» EXERCISE AIM:
Starting at the line that has "by 730 pixels." and stopping after the line that has "pen.build('handwriting', INK, sched, mapf=lidmap, merge=False)", reproduce the listing below exactly; omit everything else.

» RECORD EXCERPTS:
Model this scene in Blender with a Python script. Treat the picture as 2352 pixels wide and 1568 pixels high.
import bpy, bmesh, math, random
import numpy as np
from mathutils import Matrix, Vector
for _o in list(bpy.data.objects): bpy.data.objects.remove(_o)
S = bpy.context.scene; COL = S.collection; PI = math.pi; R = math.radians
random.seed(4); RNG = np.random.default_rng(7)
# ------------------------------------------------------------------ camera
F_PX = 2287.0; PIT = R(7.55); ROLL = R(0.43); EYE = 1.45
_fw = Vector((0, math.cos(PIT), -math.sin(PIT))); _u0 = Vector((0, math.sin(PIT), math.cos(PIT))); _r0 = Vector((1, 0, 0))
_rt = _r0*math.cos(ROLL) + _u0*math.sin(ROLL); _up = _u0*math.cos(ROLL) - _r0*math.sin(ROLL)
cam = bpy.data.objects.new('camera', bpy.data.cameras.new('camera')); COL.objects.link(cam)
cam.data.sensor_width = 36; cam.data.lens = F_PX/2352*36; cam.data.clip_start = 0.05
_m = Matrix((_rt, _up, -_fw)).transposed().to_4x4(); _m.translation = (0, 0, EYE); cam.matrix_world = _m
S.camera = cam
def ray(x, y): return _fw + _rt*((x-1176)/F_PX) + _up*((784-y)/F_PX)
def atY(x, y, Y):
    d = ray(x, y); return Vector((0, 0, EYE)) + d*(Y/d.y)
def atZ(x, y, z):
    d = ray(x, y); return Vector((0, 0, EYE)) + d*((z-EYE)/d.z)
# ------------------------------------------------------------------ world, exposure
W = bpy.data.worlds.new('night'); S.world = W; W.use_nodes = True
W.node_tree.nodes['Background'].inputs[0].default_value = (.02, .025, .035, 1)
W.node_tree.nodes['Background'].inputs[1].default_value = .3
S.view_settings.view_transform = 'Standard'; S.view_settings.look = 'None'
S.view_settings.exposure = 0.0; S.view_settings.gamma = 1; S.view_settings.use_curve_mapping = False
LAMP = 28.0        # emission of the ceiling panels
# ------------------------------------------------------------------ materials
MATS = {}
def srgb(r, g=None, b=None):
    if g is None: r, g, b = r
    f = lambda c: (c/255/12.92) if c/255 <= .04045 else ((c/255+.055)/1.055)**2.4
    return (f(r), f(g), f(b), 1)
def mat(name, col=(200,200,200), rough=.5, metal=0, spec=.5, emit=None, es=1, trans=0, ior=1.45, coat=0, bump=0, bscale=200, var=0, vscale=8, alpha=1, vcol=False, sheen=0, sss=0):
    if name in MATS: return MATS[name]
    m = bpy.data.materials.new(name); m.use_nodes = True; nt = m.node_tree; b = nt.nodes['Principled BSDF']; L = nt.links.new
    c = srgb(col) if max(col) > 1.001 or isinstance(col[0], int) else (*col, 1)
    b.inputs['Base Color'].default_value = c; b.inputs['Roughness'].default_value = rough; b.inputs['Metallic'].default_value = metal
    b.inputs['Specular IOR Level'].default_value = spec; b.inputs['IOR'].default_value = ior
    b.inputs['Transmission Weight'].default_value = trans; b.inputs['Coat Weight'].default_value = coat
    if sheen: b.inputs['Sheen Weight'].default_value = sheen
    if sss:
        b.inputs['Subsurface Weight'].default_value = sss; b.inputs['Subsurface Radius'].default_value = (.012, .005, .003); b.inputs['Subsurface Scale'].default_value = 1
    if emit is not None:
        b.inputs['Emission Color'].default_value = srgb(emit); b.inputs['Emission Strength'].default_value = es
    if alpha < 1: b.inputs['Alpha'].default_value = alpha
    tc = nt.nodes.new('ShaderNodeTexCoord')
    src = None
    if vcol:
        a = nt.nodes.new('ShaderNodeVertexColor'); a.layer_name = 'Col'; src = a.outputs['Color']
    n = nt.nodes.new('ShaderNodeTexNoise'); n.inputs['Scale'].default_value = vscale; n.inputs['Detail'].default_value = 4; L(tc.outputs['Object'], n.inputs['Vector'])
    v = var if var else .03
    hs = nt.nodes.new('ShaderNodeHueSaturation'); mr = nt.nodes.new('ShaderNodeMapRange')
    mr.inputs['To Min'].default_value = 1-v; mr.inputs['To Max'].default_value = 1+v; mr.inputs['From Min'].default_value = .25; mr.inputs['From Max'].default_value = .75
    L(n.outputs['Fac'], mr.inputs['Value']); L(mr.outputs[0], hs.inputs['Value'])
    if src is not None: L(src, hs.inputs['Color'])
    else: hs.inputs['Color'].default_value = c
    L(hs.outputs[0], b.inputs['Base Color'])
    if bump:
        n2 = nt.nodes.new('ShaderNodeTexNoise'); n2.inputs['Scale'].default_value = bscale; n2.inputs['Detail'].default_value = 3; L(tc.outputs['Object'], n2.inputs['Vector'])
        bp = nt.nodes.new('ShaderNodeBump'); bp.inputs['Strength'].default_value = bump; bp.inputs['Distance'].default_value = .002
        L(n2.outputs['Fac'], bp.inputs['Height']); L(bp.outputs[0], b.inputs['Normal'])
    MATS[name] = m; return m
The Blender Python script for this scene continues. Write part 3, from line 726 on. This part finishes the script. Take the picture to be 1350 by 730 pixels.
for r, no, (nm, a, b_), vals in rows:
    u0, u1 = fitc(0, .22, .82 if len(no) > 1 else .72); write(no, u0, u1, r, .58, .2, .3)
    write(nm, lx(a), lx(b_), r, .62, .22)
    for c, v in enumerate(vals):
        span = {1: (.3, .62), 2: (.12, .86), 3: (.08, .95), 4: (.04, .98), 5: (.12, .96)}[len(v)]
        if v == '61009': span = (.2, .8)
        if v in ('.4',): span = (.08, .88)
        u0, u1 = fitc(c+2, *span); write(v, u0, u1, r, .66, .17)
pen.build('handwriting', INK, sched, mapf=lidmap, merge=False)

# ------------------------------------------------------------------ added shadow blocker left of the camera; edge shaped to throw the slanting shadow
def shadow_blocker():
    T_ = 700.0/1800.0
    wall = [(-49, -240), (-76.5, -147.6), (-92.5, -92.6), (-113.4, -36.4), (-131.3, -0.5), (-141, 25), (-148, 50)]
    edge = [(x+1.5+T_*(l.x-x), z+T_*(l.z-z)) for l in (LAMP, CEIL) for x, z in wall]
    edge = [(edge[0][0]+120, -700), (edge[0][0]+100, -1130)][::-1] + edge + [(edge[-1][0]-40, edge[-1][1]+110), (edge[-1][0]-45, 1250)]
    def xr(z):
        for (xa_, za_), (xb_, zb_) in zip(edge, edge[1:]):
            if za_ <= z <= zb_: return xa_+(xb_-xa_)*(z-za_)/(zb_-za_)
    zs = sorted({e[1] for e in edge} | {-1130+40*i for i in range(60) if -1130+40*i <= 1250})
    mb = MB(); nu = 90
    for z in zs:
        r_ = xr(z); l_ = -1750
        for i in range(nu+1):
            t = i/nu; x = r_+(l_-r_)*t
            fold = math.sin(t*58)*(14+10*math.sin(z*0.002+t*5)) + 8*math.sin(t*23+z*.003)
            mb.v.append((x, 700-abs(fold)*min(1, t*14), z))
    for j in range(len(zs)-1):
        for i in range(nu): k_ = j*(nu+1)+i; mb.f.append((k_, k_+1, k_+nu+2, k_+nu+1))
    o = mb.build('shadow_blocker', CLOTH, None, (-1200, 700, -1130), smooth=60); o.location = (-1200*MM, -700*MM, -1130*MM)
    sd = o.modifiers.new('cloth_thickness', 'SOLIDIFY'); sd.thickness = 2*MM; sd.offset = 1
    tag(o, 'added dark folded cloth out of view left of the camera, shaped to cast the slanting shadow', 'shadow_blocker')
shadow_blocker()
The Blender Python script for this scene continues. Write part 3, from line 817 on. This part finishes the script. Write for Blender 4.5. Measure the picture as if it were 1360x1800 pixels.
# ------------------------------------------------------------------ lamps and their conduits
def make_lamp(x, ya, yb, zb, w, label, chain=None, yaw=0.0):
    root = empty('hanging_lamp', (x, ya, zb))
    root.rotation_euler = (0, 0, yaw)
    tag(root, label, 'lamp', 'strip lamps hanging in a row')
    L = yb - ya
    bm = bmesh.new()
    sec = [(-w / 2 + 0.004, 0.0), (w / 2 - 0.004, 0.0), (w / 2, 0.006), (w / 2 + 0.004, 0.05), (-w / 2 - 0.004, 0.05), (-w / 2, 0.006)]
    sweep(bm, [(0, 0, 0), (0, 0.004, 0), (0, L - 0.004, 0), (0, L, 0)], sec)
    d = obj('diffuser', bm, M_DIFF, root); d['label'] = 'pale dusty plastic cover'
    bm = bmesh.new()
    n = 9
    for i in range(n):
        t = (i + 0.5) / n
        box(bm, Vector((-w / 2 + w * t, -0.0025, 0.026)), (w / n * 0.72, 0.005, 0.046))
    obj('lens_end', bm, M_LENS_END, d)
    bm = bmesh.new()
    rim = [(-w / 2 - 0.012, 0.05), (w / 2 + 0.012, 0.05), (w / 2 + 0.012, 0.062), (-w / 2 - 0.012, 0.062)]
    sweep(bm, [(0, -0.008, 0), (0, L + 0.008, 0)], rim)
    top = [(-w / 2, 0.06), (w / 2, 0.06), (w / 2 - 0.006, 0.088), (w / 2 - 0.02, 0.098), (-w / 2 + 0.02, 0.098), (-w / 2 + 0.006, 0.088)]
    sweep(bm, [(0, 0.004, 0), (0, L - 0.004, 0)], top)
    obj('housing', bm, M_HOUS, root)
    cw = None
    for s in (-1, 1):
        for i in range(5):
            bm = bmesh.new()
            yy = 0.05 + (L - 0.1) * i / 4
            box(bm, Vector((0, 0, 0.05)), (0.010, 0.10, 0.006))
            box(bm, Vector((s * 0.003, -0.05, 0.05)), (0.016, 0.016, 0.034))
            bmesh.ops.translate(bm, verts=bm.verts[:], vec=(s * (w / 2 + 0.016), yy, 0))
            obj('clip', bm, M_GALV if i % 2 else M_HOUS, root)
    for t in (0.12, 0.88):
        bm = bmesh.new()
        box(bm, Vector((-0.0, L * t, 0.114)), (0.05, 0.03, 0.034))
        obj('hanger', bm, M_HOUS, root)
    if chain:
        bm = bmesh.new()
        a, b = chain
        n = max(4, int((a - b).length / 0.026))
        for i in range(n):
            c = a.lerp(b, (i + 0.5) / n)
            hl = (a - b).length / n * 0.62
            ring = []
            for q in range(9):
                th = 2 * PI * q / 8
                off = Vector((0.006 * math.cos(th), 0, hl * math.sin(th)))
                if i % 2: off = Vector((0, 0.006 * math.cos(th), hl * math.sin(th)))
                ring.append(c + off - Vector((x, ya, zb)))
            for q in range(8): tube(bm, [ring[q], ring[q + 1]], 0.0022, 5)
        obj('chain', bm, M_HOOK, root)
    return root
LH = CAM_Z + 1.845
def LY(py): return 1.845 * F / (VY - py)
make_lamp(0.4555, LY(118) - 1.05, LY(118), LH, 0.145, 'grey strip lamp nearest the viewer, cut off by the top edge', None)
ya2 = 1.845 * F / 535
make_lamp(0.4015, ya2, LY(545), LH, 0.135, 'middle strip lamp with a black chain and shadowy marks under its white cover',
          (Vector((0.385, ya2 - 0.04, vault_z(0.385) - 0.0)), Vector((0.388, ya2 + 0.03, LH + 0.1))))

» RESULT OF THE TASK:
The Blender Python script for this scene continues. Write part 3, from line 726 on. This part finishes the script. Take the picture to be 1350 by 730 pixels.
for r, no, (nm, a, b_), vals in rows:
    u0, u1 = fitc(0, .22, .82 if len(no) > 1 else .72); write(no, u0, u1, r, .58, .2, .3)
    write(nm, lx(a), lx(b_), r, .62, .22)
    for c, v in enumerate(vals):
        span = {1: (.3, .62), 2: (.12, .86), 3: (.08, .95), 4: (.04, .98), 5: (.12, .96)}[len(v)]
        if v == '61009': span = (.2, .8)
        if v in ('.4',): span = (.08, .88)
        u0, u1 = fitc(c+2, *span); write(v, u0, u1, r, .66, .17)
pen.build('handwriting', INK, sched, mapf=lidmap, merge=False)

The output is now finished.